G8 +20
20 luglio 2021
Il contributo della Glam, la Commissione Globalizzazione e Ambiente della Fcei nel ventesimo anniversario del G8 di Genova, a cura della coordinatrice, Antonella Visintin, e di Teresa Isenburg
Gli anniversari suscitano commemorazioni e bilanci.
Potremmo ripercorrere i fatti di quelle giornate del 2001, quelli che li hanno preceduti e i successivi fino ad oggi ma ci preme rilevare le ragioni nella volontà politica almeno dell’Italia di Silvio Berlusconi, della Germania, la Francia, il Regno Unito, il Giappone, gli USA e la Russia di eliminare l’eco fastidioso del movimento no global (composto da organizzazioni non governative, gruppi pacifisti, sindacati, associazioni di consumatori, gente comune) che dal 1999 tallonava gli incontri del WTO e dei forum intergovernativi informali a geometria variabile (G8, G20 ecc.) – espressioni della "governance globale" – ribadendo di voler contrastare la mondializzazione senza regole negoziate con i popoli, lo strapotere delle multinazionali, e il transgenico e i brevetti per i loro effetti sulla agricoltura di sussistenza.
Genova 2001 ha normalizzato la criminalizzazione dei movimenti sociali in generale e forme repressive crudeli come le varie uccisioni da parte di poliziotti di singoli “marginali” o considerati tali.
E’ stato un momento importante di legittimazione (che era già in corso) dei fascisti. La violenza brutale è stato il marketing di comunicazione, ma l’operazione era un progetto politico di blocco della partecipazione di massa alla vita politica.
La violenza fisica e la brutalità (ancora impunite) perpetrate con tecniche militari su cittadini in manifestazione pacifica (a parte lo spezzone antagonista) hanno segnato i confini che i popoli non devono superare pena la repressione.
L’unica internazionale possibile è quella marcata dai mercati.
Ciò che a me fa male è l’arretramento al di qua di quella linea che nel frattempo è avanzata colpendo ancora di più i diritti sociali e civili, trasformando ogni protesta sociale in una questione di ordine pubblico e svuotando la democrazia senza trovare ostacoli.
Oltre al danno immediato continua a fare effetto il veleno a lento rilascio di quella azione punitiva.

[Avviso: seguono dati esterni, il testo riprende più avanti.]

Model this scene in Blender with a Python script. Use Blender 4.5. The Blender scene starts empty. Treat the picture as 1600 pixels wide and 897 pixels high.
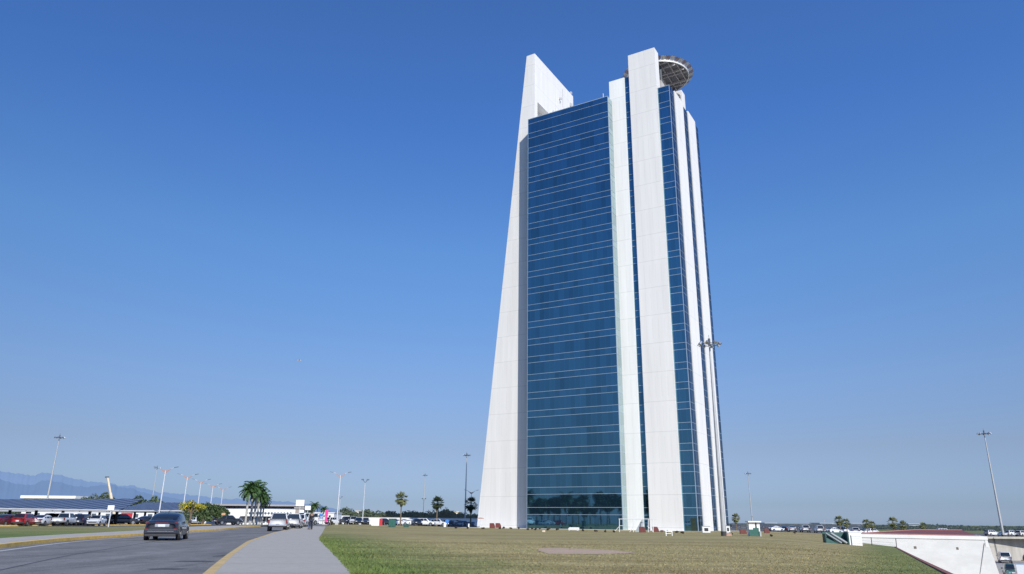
import bpy, bmesh, math, random
import numpy as np
from mathutils import Vector, Matrix
rnd = random.Random(7)
C = bpy.context.scene.collection
rad = math.radians
# ---------------------------------------------------------------- camera model
F = 1131.; PIT = rad(17.9); ROLL = math.atan(.010); CZ = 1.02
CAMR = Matrix.Rotation(math.pi/2 + PIT, 3, 'X') @ Matrix.Rotation(ROLL, 3, 'Z')
def ray(px, py): return CAMR @ Vector(((px-800)/F, -(py-448.5)/F, -1))
def aty(px, py, y):
    d = ray(px, py); t = y/d.y; return Vector((d.x*t, y, CZ + d.z*t))
def ss(v, a, b):
    t = min(1, max(0, (v-a)/(b-a))); return t*t*(3-2*t)
def lin(v, a, b): return min(1., max(0., (v-a)/(b-a)))
def G(x, y):
    g = -.48*lin(y, 17, 110)*ss(x, -30, -2) - .3*ss(y, 60, 100)*ss(-x, 38, 55) - .6*ss(y, 150, 225)
    if y > 1: g -= .95*ss(x/y, .30, .55)*lin(y, 15, 78)
    return g
def gnd(px, py, off=0):
    d = ray(px, py); t = 8.
    while t < 900:
        p = Vector((0, 0, CZ)) + d*t
        if p.z < G(p.x, p.y) + off: break
        t *= 1.004
    lo, hi = t/1.004, t
    for _ in range(20):
        m = (lo+hi)/2; p = Vector((0, 0, CZ)) + d*m
        if p.z < G(p.x, p.y) + off: hi = m
        else: lo = m
    return p
def on(x, y, off=0): return Vector((x, y, G(x, y)+off))
def X(px, D): return aty(px, 812, D).x          # x of a thing standing at depth D seen near px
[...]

Lo si osserva nel nanismo della miriade di movimenti monadici e la modestia delle ambizioni, nella indignazione senza progetto che non sia l’elenco dei desideri, nel posizionamento di quel che resta dei corpi intermedi, collaterali e amministratori garanti della pace sociale. Il regno della mediocrità e dell’opportunismo si è esteso e occupa la scena.
Come i miserabili che pensavamo di aver relegato nei libri di storia, con il cappello in mano invochiamo un neoliberismo dal volto un po’ più umano e possibilmente responsabile verso l’ambiente, a fronte del cambiamento climatico.

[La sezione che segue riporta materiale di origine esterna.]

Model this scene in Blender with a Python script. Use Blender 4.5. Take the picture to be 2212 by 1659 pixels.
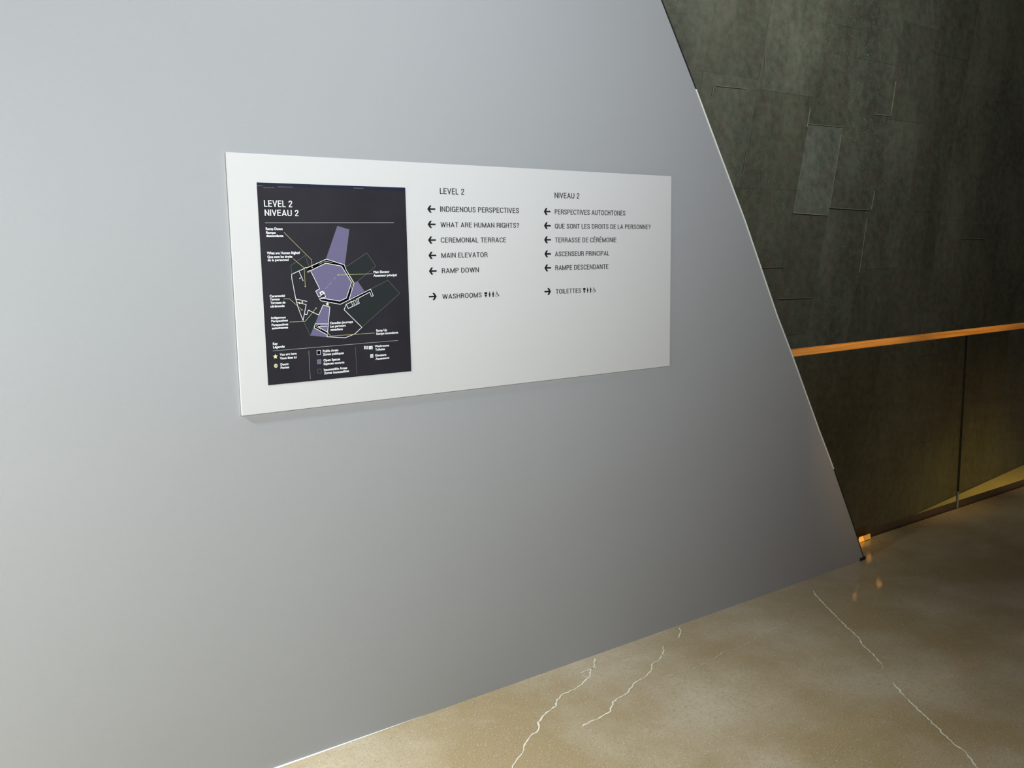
import bpy, bmesh, math, random
from mathutils import Vector, Matrix
random.seed(7)
for o in list(bpy.data.objects): bpy.data.objects.remove(o)
S = bpy.context.scene
COL = S.collection

# ------------------------------------------------------------------ camera
W, H = 2212, 1659
YAW, PITCH, ROLL, F = 0.6099847, -0.1431863, -0.0168580, 1893.3735
EYE = Vector((0, 0, 1.5))
_f = Vector((math.sin(YAW)*math.cos(PITCH), math.cos(YAW)*math.cos(PITCH), math.sin(PITCH)))
_r0 = Vector((math.cos(YAW), -math.sin(YAW), 0)); _u0 = _r0.cross(_f)
_r = _r0*math.cos(ROLL) + _u0*math.sin(ROLL)
_u = -_r0*math.sin(ROLL) + _u0*math.cos(ROLL)
cam_d = bpy.data.cameras.new('camera'); cam = bpy.data.objects.new('camera', cam_d); COL.objects.link(cam)
M = Matrix((( _r.x, _u.x, -_f.x, EYE.x), (_r.y, _u.y, -_f.y, EYE.y), (_r.z, _u.z, -_f.z, EYE.z), (0, 0, 0, 1)))
cam.matrix_world = M
cam_d.sensor_width = 36; cam_d.lens = 36*F/W; cam_d.clip_start = 0.02
S.camera = cam
S.view_settings.view_transform = 'Standard'; S.view_settings.look = 'None'
S.view_settings.exposure = 0; S.view_settings.gamma = 1
S.view_settings.use_curve_mapping = False

# ------------------------------------------------------------------ world and lights
wd = bpy.data.worlds.new('world'); S.world = wd; wd.use_nodes = True
wd.node_tree.nodes['Background'].inputs[0].default_value = (0.9, 0.95, 1, 1)
wd.node_tree.nodes['Background'].inputs[1].default_value = 0.02

def aim(o, tgt):
    o.rotation_euler = (Vector(tgt)-o.location).to_track_quat('-Z', 'Y').to_euler()
def area(name, loc, tgt, size, power, col, sy=None, spread=180):
    d = bpy.data.lights.new(name, 'AREA'); d.energy = power; d.color = col
    d.shape = 'RECTANGLE'; d.size = size; d.size_y = sy or size; d.spread = math.radians(spread)
    o = bpy.data.objects.new(name, d); COL.objects.link(o); o.location = loc; aim(o, tgt); return o
def spot(name, loc, tgt, ang, blend, power, col, rad=.05):
    d = bpy.data.lights.new(name, 'SPOT'); d.energy = power; d.color = col
    d.spot_size = math.radians(ang); d.spot_blend = blend; d.shadow_soft_size = rad
    o = bpy.data.objects.new(name, d); COL.objects.link(o); o.location = loc; aim(o, tgt); return o
area('gallery_light', (1.27, -.24, 2.1), (1.27-.60, -.24+1.8, 2.1+.92), .5, 90, (0.80, 0.89, 0.965))
spot('wall_wash_light', (-1.91, 1.83, 3.3), (-1.91, 1.83, 0), 140, 1.0, 1500, (0.85, 0.94, 0.985), .12)
spot('floor_downlight', (0.3, 2.0, 4.6), (0.5, 2.1, 0), 70, 1.0, 110, (1.0, 0.85, 0.6), .1)
area('void_fill', (7.0, 2.9, 5.2), (8.8, 6.0, 3.6), 1.2, 130, (0.97, 1.0, 0.88))  # unseen fill added to lift the dark far wall
area('ramp_light', (12.2, 4.5, 0.5), (12.0, 4.8, -1.7), .6, 15, (1.0, 0.66, 0.18), spread=90)
area('hall_warm_fill', (8.5, -0.3, 3.8), (9.0, -2.4, 1.0), .8, 20, (1.0, 0.46, 0.16))  # unseen fill added to warm the back wall and its reflection in the glass
for _x in (3.9, 5.0, 6.1, 7.2):
    spot('rail_fill_spot', (_x+.3, 0.7, 3.6), (_x, 2.58, 1.04), 24, 1.0, 300, (1.0, 0.66, 0.22), .03)  # unseen spots added only to brighten the handrail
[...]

Fa male che in questi anni non ci sia stata la capacità di riprendere i fili interrotti a Genova da parte dei soggetti che allora avevano sperato che un altro mondo fosse possibile. Qualcuno è scomparso (come la rete Lilliput) e qualcun altro è tornato nei ranghi. Come interpretare le iniziative di quest’anno? Celebrazione o riposizionamento?
In ambito cristiano, ricordiamo allora la presenza di Acli e Agesci e della Federazione delle chiese evangeliche in Italia attraverso la Glam. In questi anni i protagonisti istituzionali di allora cercano principalmente di passare il testimone ai giovani del terzo millennio e fanno un importante lavoro di advocacy presso l’ONU e altri organismi mondiali multilaterali che le chiese sono chiamate a sostenere in un pellegrinaggio di giustizia e di pace.
Personalmente non me la sono sentita di tornare a Genova perché quella violenza mi è rimasta dentro, perché non mi sono fatta una ragione del perché durante la caccia all’uomo con i cellulari silenziati, che anche io ho subito, dalle finestre non fosse arrivata alcuna voce, i portoni chiusi.